Task to complete = Repeat verbatim the lines from the one containing "Generate a Blender" to the one containing "scene.camera = cam_o", ends included, minus any pictures.

━━━━━ Data section ━━━━━

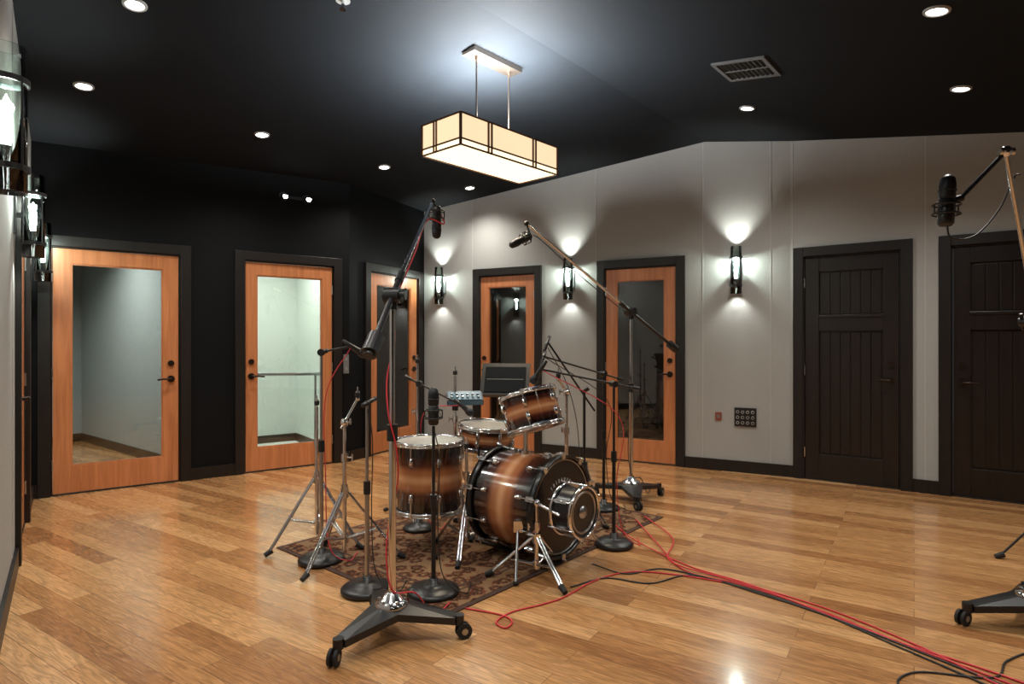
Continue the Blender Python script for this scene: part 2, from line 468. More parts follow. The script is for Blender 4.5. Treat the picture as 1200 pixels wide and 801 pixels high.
def light(name, kind, loc, energy, col=(1,1,1), rot=None, size=0.05, **kw):
    l = bpy.data.lights.new(name, kind); l.energy = energy; l.color = col
    if kind != 'AREA': l.shadow_soft_size = size
    for k, v in kw.items(): setattr(l, k, v)
    o = bpy.data.objects.new(name, l); scene.collection.objects.link(o); o.location = loc
    if rot: o.rotation_euler = rot
    return o

# ------------------------------------------------------------------ downlights
def downlight(x, y, energy=84, booth=False):
    z = ceil_z(x, y)
    e = 0.01
    nx = (ceil_z(x+e, y)-ceil_z(x-e, y))/(2*e); ny = (ceil_z(x, y+e)-ceil_z(x, y-e))/(2*e)
    M = zmat((x, y, z), (nx, ny, -1))
    b = B(M)
    b.lathe([(0.046, -0.01), (0.048, 0.010), (0.060, 0.008), (0.062, 0.0)], M_wtrim, seg=28)
    b.lathe([(0, 0.004), (0.046, 0.004)], M_can, seg=28, smooth=False)
    o = b.done('recessed_downlight')
    l = light('recessed_downlight_lamp', 'SPOT', (x, y, z-0.03), energy, (1.0, 0.955, 0.88), (0, 0, 0), 0.06, spot_size=math.radians(135), spot_blend=1.0)
    l.parent = o
for x, y in ((-2.078, 3.385), (-2.91, 4.175), (-2.095, 5.149), (-1.27, 6.105), (-0.478, 6.95), (2.144, 3.10), (2.96, 4.05), (1.89, 4.936)):
    downlight(x, y)
for x, y in ((0.3, 1.6), (-0.2, -0.9), (2.2, 0.6), (4.2, 2.4), (4.2, -0.6), (1.2, -1.9), (-0.9, 2.0)):  # out-of-view downlights, added to brighten the room
    downlight(x, y)
q = AW.P(2.0, -0.8); downlight(q.x, q.y, 190)
q = AW.P(0.2, -1.3); downlight(q.x, q.y, 260)
q = GW.P(2.6, -1.6); downlight(q.x, q.y, 8)

# small twin spot heads high on black wall
b = B(AW.M)
for s in (1.97, 2.20):
    b.cyl((s, 0.0, 2.70), (s, 0.02, 2.70), 0.045, M_black, seg=20)
    b.cyl((s, 0.02, 2.70), (s, 0.08, 2.69), 0.028, M_black, seg=16)
    b.lathe([(0, 0), (0.024, 0)], M_can, zmat((s, 0.082, 2.69), (0, 1, 0)), 16)
b.box((1.93, 0.0, 2.685), (2.24, 0.015, 2.715), M_black)
b.done('twin_spot_light')

# sprinkler
z = ceil_z(-0.96, 3.49); b = B()
b.cyl((-0.96, 3.49, z-0.006), (-0.96, 3.49, z+0.01), 0.04, M_wtrim, seg=20)
b.cyl((-0.96, 3.49, z-0.05), (-0.96, 3.49, z), 0.010, M_chrome)
b.cyl((-0.96, 3.49, z-0.054), (-0.96, 3.49, z-0.05), 0.02, M_chrome)
b.done('ceiling_sprinkler')

# ceiling vent
c = V((1.575, 4.13, 0)); cz = ceil_z(c.x, c.y)
nz = V((-0.15*RN.x, -0.15*RN.y, -1)).normalized()   # downward normal of right slope
xa = RU.copy(); ya = nz.cross(xa).normalized()
MV = Matrix(((xa.x, ya.x, nz.x, c.x), (xa.y, ya.y, nz.y, c.y), (xa.z, ya.z, nz.z, cz), (0, 0, 0, 1)))
b = B(MV); h = 0.175
M_vent = mat('vent_grey', (0.10, 0.10, 0.10), 0.5)
for lo, hi in (((-h, -h), (h, -h+0.025)), ((-h, h-0.025), (h, h)), ((-h, -h+0.025), (-h+0.025, h-0.025)), ((h-0.025, -h+0.025), (h, h-0.025))):
    b.box((lo[0], lo[1], -0.005), (hi[0], hi[1], 0.012), M_vent)
b.box((-h+0.025, -h+0.025, -0.005), (h-0.025, h-0.025, 0.001), M_black)
for k in range(9):
    y = -h+0.042+k*0.032
    b.poly([(-h+0.025, y, 0.010), (h-0.025, y, 0.010), (h-0.025, y+0.016, 0.001), (-h+0.025, y+0.016, 0.001)], [(0,1,2,3)], M_black)
b.box((-0.006, -h+0.03, 0.004), (0.006, h-0.03, 0.011), M_vent)
b.done('ceiling_vent')

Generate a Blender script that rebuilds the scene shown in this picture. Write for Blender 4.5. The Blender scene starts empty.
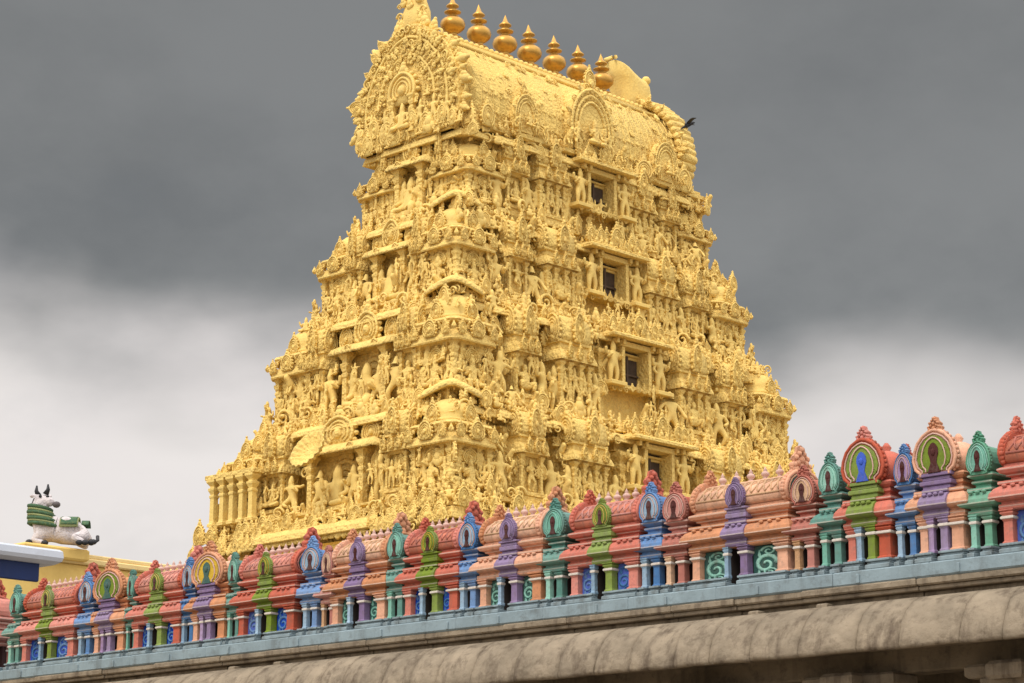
import bpy, math, random
from mathutils import Matrix, Vector
rnd = random.Random(7)
PI = math.pi
scene = bpy.context.scene
COL = scene.collection

# ------------------------------------------------------------------ camera
cam = bpy.data.cameras.new('camera'); cam_o = bpy.data.objects.new('camera', cam); COL.objects.link(cam_o)
cam_o.location = (0, 0, 1.6)
cam_o.rotation_euler = (PI/2 + math.atan(558.5/2300), 0, 0)
cam.sensor_width = 36; cam.lens = 36*2300/1024; cam.clip_start = .5; cam.clip_end = 5000
scene.camera = cam_o

# ------------------------------------------------------------------ sky and sun
SUN_AZ, SUN_EL = 212, 54        # degrees clockwise from +Y; the sun stands behind the photographer's left shoulder
w = bpy.data.worlds.new('World'); scene.world = w; w.use_nodes = True
nt = w.node_tree; N = nt.nodes; LK = nt.links; N.clear()
def node(t, **k):
    n = N.new(t)
    for a, b in k.items(): setattr(n, a, b)
    return n
def math_n(op, a, b=None, c=None, clamp=False):
    n = node('ShaderNodeMath', operation=op); n.use_clamp = clamp
    for i, s in enumerate((a, b, c)):
        if s is None: continue
        if isinstance(s, (int, float)): n.inputs[i].default_value = s
        else: LK.new(s, n.inputs[i])
    return n.outputs[0]
def maprange(v, a, b, c, d):
    n = node('ShaderNodeMapRange', interpolation_type='SMOOTHSTEP')
    LK.new(v, n.inputs[0])
    for i, x in enumerate((a, b, c, d)): n.inputs[i+1].default_value = x
    return n.outputs[0]
def mixc(f, a, b):
    n = node('ShaderNodeMix', data_type='RGBA')
    if isinstance(f, (int, float)): n.inputs[0].default_value = f
    else: LK.new(f, n.inputs[0])
    for i, s in ((6, a), (7, b)):
        if isinstance(s, tuple): n.inputs[i].default_value = s + (1,)
        else: LK.new(s, n.inputs[i])
    return n.outputs[2]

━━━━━

Answer for this exercise =
Generate a Blender script that rebuilds the scene shown in this picture. Write for Blender 4.5. The Blender scene starts empty.
import bpy, math, random
from mathutils import Matrix, Vector
rnd = random.Random(7)
PI = math.pi
scene = bpy.context.scene
COL = scene.collection

# ------------------------------------------------------------------ camera
cam = bpy.data.cameras.new('camera'); cam_o = bpy.data.objects.new('camera', cam); COL.objects.link(cam_o)
cam_o.location = (0, 0, 1.6)
cam_o.rotation_euler = (PI/2 + math.atan(558.5/2300), 0, 0)
cam.sensor_width = 36; cam.lens = 36*2300/1024; cam.clip_start = .5; cam.clip_end = 5000
scene.camera = cam_o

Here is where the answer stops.